Wir genossen also mal wieder einen unserer tausend Müsliriegel am Gipfel und machten uns auf den Abstieg. Dieser war auch sehr angenehm, da wir nun den Weg kannten. Wir kletterten das meiste seilfrei ab. Einmal seilten wir an einer großen Sanduhr, eine etwas steilere Stelle ab, kletterten wieder ein Stück bis wir relativ weit untern zu einem großen Köpfl kamen an dem wir eine Seilschaft vor uns beobachtete hatten, wie diese die Ostwand abseilten.
Ich schaute kritisch bis zum Boden. Mit unserem 50 m Einfachseil kamen wir da definitiv nicht so weit. Da müsste auf jeden Fall noch ein Zwischenstand in der Wand sein, sonst hätten wir ein Problem. Nach einer kleinen Diskussion, beschlossen wir das mit dem Abseilen zu versuchen und hofften, dass da noch ein weiterer Haken in der Wand war. Max seilte als erstes ab. Mit 25m ist das ganze natürlich schnell zu Ende. Mitten in der Wand suchte er ein wenig, bis er tatsächlich einen weiteren Ring entdeckte. Leider aber ein wenig zu weit unten. Seilfrei kraxelte Max also 2m abwärts bis zum nächsten Ring. Hmm und jetzt ich. Ich hatte schon ein bisschen blödes Gefühl bei dem Ganzen, seilfrei in irgendeiner Wand abklettern ist wirklich nicht so mein Ding. Aber naja, hinterher. Im Nachhinein war es dann zwar gar nicht so schlimm aber nochmal würde ich das glaub ich trotzdem nicht machen. Mit einem 60m Einfachseil oder mit Halbseilen ist das Ganze schon etwas angenehmer, oder man klettert halt den Grat ab und seilt den Rest ab bis zu dem Punkt, wo man eingestiegen ist!

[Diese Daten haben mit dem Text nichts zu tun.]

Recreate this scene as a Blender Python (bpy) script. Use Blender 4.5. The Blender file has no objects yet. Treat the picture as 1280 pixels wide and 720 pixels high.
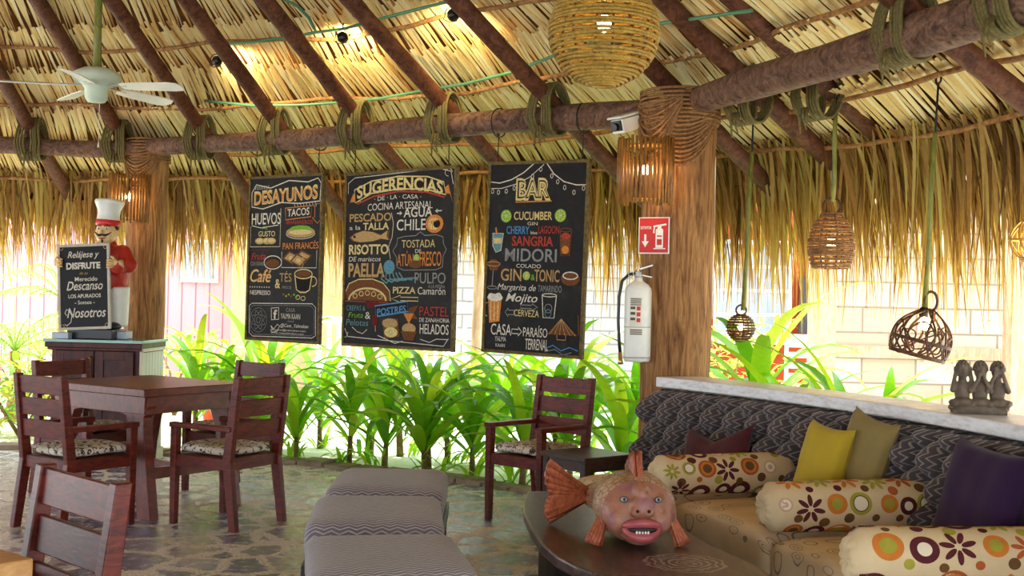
import bpy, bmesh, math, random
from math import sin, cos, pi, radians, sqrt, atan2, hypot
from mathutils import Vector, Matrix, Euler
scene = bpy.context.scene
COL = scene.collection
rnd = random.Random(11)
# ------------------------------------------------------------------ camera
F, PITCH, ROLL, H = 1463.0, 0.0102, 0.0231, 1.39
cam_data = bpy.data.cameras.new('camera')
cam = bpy.data.objects.new('camera', cam_data)
COL.objects.link(cam)
cam_data.sensor_width = 36.0
cam_data.lens = 36.0 * F / 1280.0
cam_data.clip_end = 300
cam.matrix_world = (Matrix.Translation((0, 0, H)) @ Euler((pi / 2 + PITCH, 0, 0)).to_matrix().to_4x4()
                    @ Matrix.Rotation(ROLL, 4, 'Z'))
scene.camera = cam
# ------------------------------------------------------------------ light
world = bpy.data.worlds.new('sky')
scene.world = world
world.use_nodes = True
wn = world.node_tree
wn.nodes['Background'].inputs[0].default_value = (0.80, 0.90, 1.0, 1)
wn.nodes['Background'].inputs[1].default_value = 3.1
sun_d = bpy.data.lights.new('sun', 'SUN')
sun = bpy.data.objects.new('sun', sun_d)
COL.objects.link(sun)
sun_d.energy = 7.0
sun_d.color = (1.0, 0.96, 0.9)
sun_d.angle = radians(0.6)
sun.rotation_euler = Vector((0.30, -0.42, -1.0)).to_track_quat('-Z', 'Y').to_euler()
sun.location = (-3, 14, 12)
vs = scene.view_settings
vs.view_transform = 'Standard'
vs.look = 'None'
vs.gamma = 1.0
vs.use_curve_mapping = False
vs.exposure = 0.8
scene.cycles.max_bounces = 8
scene.cycles.diffuse_bounces = 5
scene.cycles.transparent_max_bounces = 12
scene.cycles.sample_clamp_indirect = 6.0
# ------------------------------------------------------------------ place geometry: points from the measured camera
def ray(px, py):
    X, Y = px - 640.0, py - 360.0
    c, s = cos(ROLL), sin(ROLL)
    a, b = X * c + Y * s, -X * s + Y * c
    c, s = cos(PITCH), sin(PITCH)
    v = Vector((a, F * c + b * s, F * s - b * c))
    return v / v.y
def at(px, py, d):
    v = ray(px, py)
    return Vector((v.x * d, d, H + v.z * d))
def atz(px, py, z):
    v = ray(px, py)
    d = (z - H) / v.z
    return Vector((v.x * d, d, z))
CX, CY, APEX, SLOPE = -4.29, 3.30, 6.62, 0.567       # axis of the round palapa
def pol(r, deg, z=0.0):
    t = radians(deg)
    return Vector((CX + r * cos(t), CY + r * sin(t), z))
def roof_z(r):
    return APEX - SLOPE * r
def ang(x, y):
    return math.degrees(atan2(y - CY, x - CX))
ORD = ['first', 'second', 'third', 'fourth', 'fifth', 'sixth', 'seventh', 'eighth', 'ninth', 'tenth', 'eleventh',
       'twelfth', 'thirteenth', 'fourteenth', 'fifteenth', 'sixteenth', 'seventeenth', 'eighteenth']
# ------------------------------------------------------------------ mesh builder
class MB:
    def __init__(self):
        self.v, self.f, self.m, self.uv, self.t = [], [], [], [], []
        self.M = Matrix.Identity(4)
    def add(self, vs_, fs, m=0, uv=None, tint=0.5):
        b = len(self.v)
        self.v += [tuple(self.M @ Vector(p)) for p in vs_]
        self.uv += (uv if uv else [(0.0, 0.0)] * len(vs_))
        self.t += [tint] * len(vs_)
        for q in fs:
            self.f.append([i + b for i in q])
            self.m.append(m)
        return b
    def box(self, c, s, R=None, m=0, taper=1.0):
        x, y, z = s[0] / 2, s[1] / 2, s[2] / 2
        P = []
        for k, (sx, sy, sz) in enumerate([(-1, -1, -1), (1, -1, -1), (1, 1, -1), (-1, 1, -1), (-1, -1, 1), (1, -1, 1), (1, 1, 1), (-1, 1, 1)]):
            t = taper if sz < 0 else 1.0
            p = Vector((sx * x * t, sy * y * t, sz * z))
            if R is not None:
                p = R @ p
            P.append(p + Vector(c))
        self.add(P, [(3, 2, 1, 0), (4, 5, 6, 7), (0, 1, 5, 4), (1, 2, 6, 5), (2, 3, 7, 6), (3, 0, 4, 7)], m)
    def beam(self, a, b, w, t, up=(0, 0, 1), m=0):
        a, b = Vector(a), Vector(b)
        d = (b - a)
        L = d.length
        z = d.normalized()
        x = Vector(up).cross(z)
        if x.length < 1e-4:
            x = Vector((1, 0, 0))
        x.normalize()
        y = z.cross(x)
        R = Matrix((x, y, z)).transposed()
        self.box((a + b) / 2, (w, t, L), R, m)
    def tube(self, pts, r, n=8, m=0, cap=True, tint=0.5, flat=1.0):
        pts = [Vector(p) for p in pts]
        rr = r if isinstance(r, (list, tuple)) else [r] * len(pts)
        b = []
        up = Vector((0, 0, 1))
        d0 = (pts[1] - pts[0]).normalized()
        if abs(d0.z) > 0.9:
            up = Vector((1, 0, 0))
        x = up.cross(d0).normalized()
        P, UV = [], []
        L = 0
        for i, p in enumerate(pts):
            if i == 0:
                d = pts[1] - pts[0]
            elif i == len(pts) - 1:
                d = pts[i] - pts[i - 1]
            else:
                d = pts[i + 1] - pts[i - 1]
            d.normalize()
            x = (x - d * x.dot(d))
            if x.length < 1e-6:
                x = d.orthogonal()
            x.normalize()
            y = d.cross(x)
            if i:
                L += (p - pts[i - 1]).length
            for k in range(n):
                a = 2 * pi * k / n
                P.append(p + x * cos(a) * rr[i] + y * sin(a) * rr[i] * flat)
                UV.append((k / n, L))
        fs = []
        for i in range(len(pts) - 1):
            for k in range(n):
                fs.append((i * n + k, i * n + (k + 1) % n, (i + 1) * n + (k + 1) % n, (i + 1) * n + k))
        if cap:
            fs.append(tuple(range(n - 1, -1, -1)))
            fs.append(tuple((len(pts) - 1) * n + k for k in range(n)))
        self.add(P, fs, m, UV, tint)
    def ring(self, c, R, r, axis=(0, 0, 1), n=24, k=6, m=0, sx=1.0, sy=1.0, a0=0.0, a1=2 * pi):
        q = Vector(axis).to_track_quat('Z', 'Y')
        full = abs(a1 - a0 - 2 * pi) < 1e-6
        pts = [Vector(c) + q @ Vector((R * sx * cos(a0 + (a1 - a0) * i / n), R * sy * sin(a0 + (a1 - a0) * i / n), 0)) for i in range(n + 1)]
        self.tube(pts, r, k, m, cap=not full)
    def lathe(self, prof, n=20, c=(0, 0, 0), m=0, R=None):
        P, UV, fs = [], [], []
        for j, (r, z) in enumerate(prof):
            for i in range(n):
                a = 2 * pi * i / n
                p = Vector((r * cos(a), r * sin(a), z))
                if R is not None:
                    p = R @ p
                P.append(p + Vector(c))
                UV.append((i / n, z))
        for j in range(len(prof) - 1):
            for i in range(n):
                fs.append((j * n + i, j * n + (i + 1) % n, (j + 1) * n + (i + 1) % n, (j + 1) * n + i))
        fs.append(tuple(range(n - 1, -1, -1)))
        fs.append(tuple((len(prof) - 1) * n + i for i in range(n)))
        self.add(P, fs, m, UV)
    def ball(self, c, r, nu=14, nv=9, m=0, R=None):
        r = r if isinstance(r, (list, tuple)) else (r, r, r)
        P, fs = [], []
        for j in range(1, nv):
            t = pi * j / nv
            for i in range(nu):
                a = 2 * pi * i / nu
                p = Vector((r[0] * sin(t) * cos(a), r[1] * sin(t) * sin(a), r[2] * cos(t)))
                P.append((R @ p if R is not None else p) + Vector(c))
        for q in (Vector((0, 0, r[2])), Vector((0, 0, -r[2]))):
            P.append((R @ q if R is not None else q) + Vector(c))
        for j in range(nv - 2):
            for i in range(nu):
                fs.append((j * nu + i, (j + 1) * nu + i, (j + 1) * nu + (i + 1) % nu, j * nu + (i + 1) % nu))
        a, b = len(P) - 2, len(P) - 1
        for i in range(nu):
            fs.append((a, i, (i + 1) % nu))
            fs.append((b, (nv - 2) * nu + (i + 1) % nu, (nv - 2) * nu + i))
        self.add(P, fs, m)
    def prism(self, pts, z0, z1, m=0):
        n = len(pts)
        P = [(p[0], p[1], z0) for p in pts] + [(p[0], p[1], z1) for p in pts]
        fs = [tuple(range(n - 1, -1, -1)), tuple(range(n, 2 * n))] + [(i, (i + 1) % n, n + (i + 1) % n, n + i) for i in range(n)]
        self.add(P, fs, m)
    def slab(self, pts, y0, y1, m=0):                  # outline in x,z given thickness along y
        n = len(pts)
        P = [(p[0], y0, p[1]) for p in pts] + [(p[0], y1, p[1]) for p in pts]
        fs = [tuple(range(n)), tuple(range(2 * n - 1, n - 1, -1))] + [(i, n + i, n + (i + 1) % n, (i + 1) % n) for i in range(n)]
        self.add(P, fs, m)
    def grid(self, nu, nv, fn, m=0, uvf=None, wrap=False, tint=0.5):
        P, UV, fs = [], [], []
        for j in range(nv + 1):
            for i in range(nu + (0 if wrap else 1)):
                P.append(fn(i / nu, j / nv))
                UV.append(uvf(i / nu, j / nv) if uvf else (i / nu, j / nv))
        W = nu if wrap else nu + 1
        for j in range(nv):
            for i in range(nu):
                i2 = (i + 1) % W if wrap else i + 1
                fs.append((j * W + i, j * W + i2, (j + 1) * W + i2, (j + 1) * W + i))
        self.add(P, fs, m, UV, tint)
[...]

Hauptsache gut und heile unten und geschafft! Jetzt muss nur noch der ewig lange Talhatscher gemeistert werden und dann ab ins Bett. Der war dann aber wirklich, wirklich lang, und ein wenig krauste es uns schon vor dem morgigen Tag, wo wir das gleiche nochmal reinlaufen durften, aber das ist eine neue Geschichte. Erstmal gab es noch die obligatorischen Nudeln mit Linsenbolognese und gaanz viel Wasser, das hatten wir nämlich definitiv zu wenig dabei.